On a pu montrer ailleurs comment la proposition communiste d’une sécurisation de l’emploi et de la formation peut aider la gauche à dépasser cette faiblesse commune des principaux programmes en présence à gauche.

Prendre le pouvoir sur l’argent : des luttes et des propositions pour rassembler la gauche et le monde du travail

On peut faire la même démonstration à propos de l’Europe. Ce chapitre a été expressément désigné par Jean-Luc Mélenchon comme l’un de ceux sur lesquels aucune conciliation n’est possible entre son programme et celui de Benoît Hamon.

De fait, tout semble opposer le « plan B » du premier qui consisterait à abandonner l’euro et donc, de jure et de facto, l’Union européenne, et les propositions d’inspiration fédéraliste que formule le second, comme la création d’un Parlement de la zone euro ou la mutualisation des dettes publiques. Pourtant, les stratégies budgétaires préconisées par les deux candidats se ressemblent. Benoît Hamon se propose d’agir pour un moratoire sur l’application du Pacte de stabilité et du TSCG, « jusqu’à l’approbation d’un pacte de stabilité réformé » excluant les dépenses d’investissement du calcul du déficit, tandis que Jean-Luc Mélenchon prévoit de s’en affranchir en début de législature, pour revenir à un déficit de 2,5 % en 2022. Tous deux préconisent des mesures d’annulation des dettes publiques.

Tous deux butent sur la même difficulté face à laquelle François Hollande, déjà, avait aussitôt cédé : la nécessité de convaincre 26 ou 27 partenaires, et en premier lieu l’Allemagne, du bien-fondé de ces choix politiques. Dans l’état actuel des opinions européennes et des rapports de forces sociaux et politiques, faire d’une telle négociation le préalable à toute action pour changer les règles de l’Union économique et monétaire conduit inévitablement Jean-Luc Mélenchon à son « plan B » – l’aventure d’une sortie de l’euro, et Benoît Hamon à se heurter au mur du dogmatisme allemand et de la dictature des marchés financiers. Y a-t-il un moyen de dépasser ce constat d’impuissance ? Nous le pensons.

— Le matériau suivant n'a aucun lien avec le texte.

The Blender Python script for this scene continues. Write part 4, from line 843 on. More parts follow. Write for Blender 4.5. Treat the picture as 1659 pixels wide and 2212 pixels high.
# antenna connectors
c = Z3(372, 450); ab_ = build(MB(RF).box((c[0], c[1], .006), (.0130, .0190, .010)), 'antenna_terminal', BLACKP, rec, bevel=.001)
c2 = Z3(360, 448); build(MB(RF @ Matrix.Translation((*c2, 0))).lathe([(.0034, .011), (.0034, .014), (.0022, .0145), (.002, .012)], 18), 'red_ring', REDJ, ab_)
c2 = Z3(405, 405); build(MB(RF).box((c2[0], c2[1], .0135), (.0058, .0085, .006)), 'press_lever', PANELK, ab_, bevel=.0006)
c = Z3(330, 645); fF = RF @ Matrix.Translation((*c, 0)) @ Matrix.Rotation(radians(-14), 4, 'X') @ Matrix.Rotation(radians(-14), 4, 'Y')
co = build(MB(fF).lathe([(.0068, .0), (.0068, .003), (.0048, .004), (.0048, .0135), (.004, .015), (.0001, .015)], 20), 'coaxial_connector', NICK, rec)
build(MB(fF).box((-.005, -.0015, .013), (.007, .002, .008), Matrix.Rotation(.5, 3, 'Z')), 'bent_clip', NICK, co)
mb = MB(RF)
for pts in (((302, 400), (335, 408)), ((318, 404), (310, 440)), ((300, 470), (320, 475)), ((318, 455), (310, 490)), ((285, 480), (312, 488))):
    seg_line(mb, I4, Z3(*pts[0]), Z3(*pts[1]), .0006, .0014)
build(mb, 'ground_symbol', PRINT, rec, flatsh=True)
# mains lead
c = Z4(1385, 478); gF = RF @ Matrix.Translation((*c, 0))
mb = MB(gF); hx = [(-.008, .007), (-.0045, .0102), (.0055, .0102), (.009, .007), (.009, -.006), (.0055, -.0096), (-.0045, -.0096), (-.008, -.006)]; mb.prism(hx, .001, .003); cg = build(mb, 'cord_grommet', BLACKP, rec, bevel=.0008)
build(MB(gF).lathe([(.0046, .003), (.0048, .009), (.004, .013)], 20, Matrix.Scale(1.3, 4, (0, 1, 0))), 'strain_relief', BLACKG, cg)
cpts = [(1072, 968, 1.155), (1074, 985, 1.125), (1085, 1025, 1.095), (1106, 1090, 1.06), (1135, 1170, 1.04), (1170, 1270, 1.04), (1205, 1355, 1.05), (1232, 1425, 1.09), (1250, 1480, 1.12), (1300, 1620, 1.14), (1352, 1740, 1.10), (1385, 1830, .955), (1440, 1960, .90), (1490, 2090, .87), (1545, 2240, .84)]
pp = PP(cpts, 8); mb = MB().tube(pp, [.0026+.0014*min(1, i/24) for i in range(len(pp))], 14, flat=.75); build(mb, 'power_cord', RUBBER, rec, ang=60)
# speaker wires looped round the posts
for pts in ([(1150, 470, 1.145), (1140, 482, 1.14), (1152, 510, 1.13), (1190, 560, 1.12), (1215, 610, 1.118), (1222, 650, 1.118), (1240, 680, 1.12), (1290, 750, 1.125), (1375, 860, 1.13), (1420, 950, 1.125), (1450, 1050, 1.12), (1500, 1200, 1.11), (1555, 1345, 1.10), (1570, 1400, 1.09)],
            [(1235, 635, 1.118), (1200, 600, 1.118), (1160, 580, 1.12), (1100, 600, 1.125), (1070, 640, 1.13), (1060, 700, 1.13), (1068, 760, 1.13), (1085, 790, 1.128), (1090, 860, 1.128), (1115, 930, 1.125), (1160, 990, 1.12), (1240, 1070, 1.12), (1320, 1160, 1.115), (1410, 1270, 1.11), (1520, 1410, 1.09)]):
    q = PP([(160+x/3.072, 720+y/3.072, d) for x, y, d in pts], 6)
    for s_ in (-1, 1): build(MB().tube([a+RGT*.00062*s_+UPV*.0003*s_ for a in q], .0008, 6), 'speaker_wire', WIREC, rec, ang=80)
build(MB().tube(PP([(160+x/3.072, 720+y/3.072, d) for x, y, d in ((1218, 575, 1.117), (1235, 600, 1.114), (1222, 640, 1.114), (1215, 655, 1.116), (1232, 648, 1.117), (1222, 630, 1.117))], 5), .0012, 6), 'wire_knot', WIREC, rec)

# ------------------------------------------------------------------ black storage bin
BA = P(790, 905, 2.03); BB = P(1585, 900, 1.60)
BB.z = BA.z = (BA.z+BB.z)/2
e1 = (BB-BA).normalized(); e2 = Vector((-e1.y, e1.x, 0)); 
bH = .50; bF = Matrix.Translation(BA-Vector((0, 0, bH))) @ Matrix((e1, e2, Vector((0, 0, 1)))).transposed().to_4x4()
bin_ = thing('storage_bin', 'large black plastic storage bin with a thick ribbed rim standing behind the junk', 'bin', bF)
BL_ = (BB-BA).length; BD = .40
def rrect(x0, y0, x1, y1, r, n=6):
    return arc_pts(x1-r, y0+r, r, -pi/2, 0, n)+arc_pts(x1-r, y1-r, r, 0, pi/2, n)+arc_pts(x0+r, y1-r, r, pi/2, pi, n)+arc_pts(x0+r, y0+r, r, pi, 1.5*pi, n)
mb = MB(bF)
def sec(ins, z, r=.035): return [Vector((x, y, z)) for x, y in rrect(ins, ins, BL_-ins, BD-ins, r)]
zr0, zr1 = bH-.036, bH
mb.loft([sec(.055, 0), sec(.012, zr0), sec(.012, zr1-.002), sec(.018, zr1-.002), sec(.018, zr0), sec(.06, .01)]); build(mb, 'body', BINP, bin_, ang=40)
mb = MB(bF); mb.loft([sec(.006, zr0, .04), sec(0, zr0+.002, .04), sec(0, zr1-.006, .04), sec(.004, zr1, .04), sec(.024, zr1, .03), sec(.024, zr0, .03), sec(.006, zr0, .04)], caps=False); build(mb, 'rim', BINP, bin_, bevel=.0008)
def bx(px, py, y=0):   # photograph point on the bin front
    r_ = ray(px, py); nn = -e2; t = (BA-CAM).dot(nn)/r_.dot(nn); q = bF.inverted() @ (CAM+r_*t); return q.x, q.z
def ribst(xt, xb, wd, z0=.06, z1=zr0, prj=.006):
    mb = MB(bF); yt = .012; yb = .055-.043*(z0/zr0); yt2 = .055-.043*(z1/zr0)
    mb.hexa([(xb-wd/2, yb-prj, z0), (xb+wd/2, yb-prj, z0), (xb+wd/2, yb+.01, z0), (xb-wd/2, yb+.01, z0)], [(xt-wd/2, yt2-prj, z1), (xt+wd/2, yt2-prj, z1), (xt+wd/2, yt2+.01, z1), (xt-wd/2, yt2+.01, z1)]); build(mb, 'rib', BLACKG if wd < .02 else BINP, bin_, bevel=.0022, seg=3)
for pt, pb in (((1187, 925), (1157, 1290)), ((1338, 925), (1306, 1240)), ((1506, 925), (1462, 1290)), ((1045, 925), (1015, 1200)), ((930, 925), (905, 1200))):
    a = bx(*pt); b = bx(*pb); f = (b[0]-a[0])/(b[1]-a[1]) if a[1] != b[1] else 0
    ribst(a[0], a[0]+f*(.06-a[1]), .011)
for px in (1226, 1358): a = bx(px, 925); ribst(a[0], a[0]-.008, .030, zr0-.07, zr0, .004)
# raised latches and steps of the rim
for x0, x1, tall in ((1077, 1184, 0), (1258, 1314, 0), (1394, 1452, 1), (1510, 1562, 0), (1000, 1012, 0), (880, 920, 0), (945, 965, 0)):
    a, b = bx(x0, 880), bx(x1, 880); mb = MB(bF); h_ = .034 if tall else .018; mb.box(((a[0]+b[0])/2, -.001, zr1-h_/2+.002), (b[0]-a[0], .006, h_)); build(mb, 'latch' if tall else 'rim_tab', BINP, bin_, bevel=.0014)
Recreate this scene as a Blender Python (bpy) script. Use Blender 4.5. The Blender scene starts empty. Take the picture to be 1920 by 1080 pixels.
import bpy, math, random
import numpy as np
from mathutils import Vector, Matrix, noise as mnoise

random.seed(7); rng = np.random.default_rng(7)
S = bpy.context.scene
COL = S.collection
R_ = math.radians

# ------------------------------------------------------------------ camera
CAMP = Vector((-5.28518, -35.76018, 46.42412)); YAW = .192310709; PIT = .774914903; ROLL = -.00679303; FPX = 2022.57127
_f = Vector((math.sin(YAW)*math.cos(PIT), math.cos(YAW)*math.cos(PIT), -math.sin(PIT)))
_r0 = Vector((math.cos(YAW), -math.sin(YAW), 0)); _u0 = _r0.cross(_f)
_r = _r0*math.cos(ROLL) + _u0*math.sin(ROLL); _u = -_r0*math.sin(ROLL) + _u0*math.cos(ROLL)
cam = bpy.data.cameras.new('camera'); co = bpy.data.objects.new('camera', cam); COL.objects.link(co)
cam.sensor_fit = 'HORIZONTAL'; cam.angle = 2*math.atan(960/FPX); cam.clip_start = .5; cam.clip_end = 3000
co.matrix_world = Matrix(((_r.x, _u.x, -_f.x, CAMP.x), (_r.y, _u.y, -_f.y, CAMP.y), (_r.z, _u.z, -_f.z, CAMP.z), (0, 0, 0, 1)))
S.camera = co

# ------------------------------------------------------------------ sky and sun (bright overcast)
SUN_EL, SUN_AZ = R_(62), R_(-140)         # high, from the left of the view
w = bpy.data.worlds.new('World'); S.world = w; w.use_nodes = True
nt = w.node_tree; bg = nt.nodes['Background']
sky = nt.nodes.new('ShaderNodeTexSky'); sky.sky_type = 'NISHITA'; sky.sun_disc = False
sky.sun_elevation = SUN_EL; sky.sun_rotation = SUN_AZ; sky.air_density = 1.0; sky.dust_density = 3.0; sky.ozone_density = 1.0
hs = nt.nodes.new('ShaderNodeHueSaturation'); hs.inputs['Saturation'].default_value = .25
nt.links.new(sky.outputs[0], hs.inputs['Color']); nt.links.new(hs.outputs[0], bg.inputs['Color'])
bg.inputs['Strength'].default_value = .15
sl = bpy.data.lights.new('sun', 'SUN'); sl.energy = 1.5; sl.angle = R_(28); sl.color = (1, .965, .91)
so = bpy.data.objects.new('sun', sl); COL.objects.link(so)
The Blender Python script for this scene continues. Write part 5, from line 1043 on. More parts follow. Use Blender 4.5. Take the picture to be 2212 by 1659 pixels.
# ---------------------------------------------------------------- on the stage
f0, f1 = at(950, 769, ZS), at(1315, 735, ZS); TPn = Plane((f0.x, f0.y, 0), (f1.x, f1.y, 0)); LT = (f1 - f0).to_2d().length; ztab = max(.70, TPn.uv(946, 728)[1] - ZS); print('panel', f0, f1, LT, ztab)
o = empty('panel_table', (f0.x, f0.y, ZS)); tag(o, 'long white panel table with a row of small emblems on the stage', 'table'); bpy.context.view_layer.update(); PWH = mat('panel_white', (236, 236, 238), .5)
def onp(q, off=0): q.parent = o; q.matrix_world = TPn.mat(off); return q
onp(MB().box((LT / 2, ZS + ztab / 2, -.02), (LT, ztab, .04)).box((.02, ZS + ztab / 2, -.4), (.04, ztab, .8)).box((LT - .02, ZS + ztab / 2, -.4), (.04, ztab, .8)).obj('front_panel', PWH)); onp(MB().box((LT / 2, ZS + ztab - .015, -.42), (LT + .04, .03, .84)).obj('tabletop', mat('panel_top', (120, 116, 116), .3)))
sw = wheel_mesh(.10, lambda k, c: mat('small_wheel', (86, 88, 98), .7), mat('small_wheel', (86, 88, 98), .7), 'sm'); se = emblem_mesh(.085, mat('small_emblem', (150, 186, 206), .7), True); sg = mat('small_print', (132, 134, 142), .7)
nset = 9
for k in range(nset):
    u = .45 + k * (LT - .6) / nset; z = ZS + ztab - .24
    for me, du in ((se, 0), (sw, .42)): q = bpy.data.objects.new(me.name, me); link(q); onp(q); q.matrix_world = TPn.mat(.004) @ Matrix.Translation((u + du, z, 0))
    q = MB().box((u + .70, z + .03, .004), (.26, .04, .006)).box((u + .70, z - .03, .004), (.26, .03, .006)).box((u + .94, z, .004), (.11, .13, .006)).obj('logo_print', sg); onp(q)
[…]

Ce moyen consiste, comme en matière d’emplois, de salaires et de financement des services publics, à mener des luttes pour conquérir des pouvoirs sur l’utilisation de l’argent. En l’occurrence, il s’agirait d’obliger les banques et la Banque centrale européenne à financer des projets concrets répondant à des objectifs précis en matière sociale (emploi, formation, salaires…), économique (création de valeur ajoutée dans les territoires) et écologique (économies d’énergie et de matières premières). La proposition d’un Fonds de développement économique, social et environnemental européen financé par la BCE serait un outil pour permettre à ces luttes d’aboutir dans le cadre même des traités existants [ii]. Au-delà des solutions immédiates que ces mobilisations peuvent apporter aux problèmes de financement des investissements publics et privés [iii], leur multiplication et leur convergence avec l’appui des nombreuses forces qui, en Europe, combattent les politiques d’austérité, seraient le plus court chemin pour rassembler une majorité des 400 millions d’Européens autour d’un projet de refondation de la construction européenne, avec de nouveaux traités.

Ce serait là une base possible pour réaliser l’unité du mouvement populaire et des forces de gauches face à la droite et à l’extrême-droite, et pour leur résister efficacement si par malheur elles parvenaient au pouvoir à l’issue des prochaines consultations électorales.



[i]Voir le dossier consacré à ce sujet dans le numéro 744-745 ((juillet-août 2016) d’Économie et politique, Revenu de base ? Mauvaise réponse à une vraie question.

[ii]Cette proposition est décrite en détail dans une note accessible sur le site d’Économie et politique http://www.economie-politique.org/92873

[iii]Voir dans ce numéro l’article consacré à l’adoption par le Conseil de Paris d’un vœu inspiré de cette proposition, sur la proposition du conseiller de Paris communiste Jean-Noël Aqua.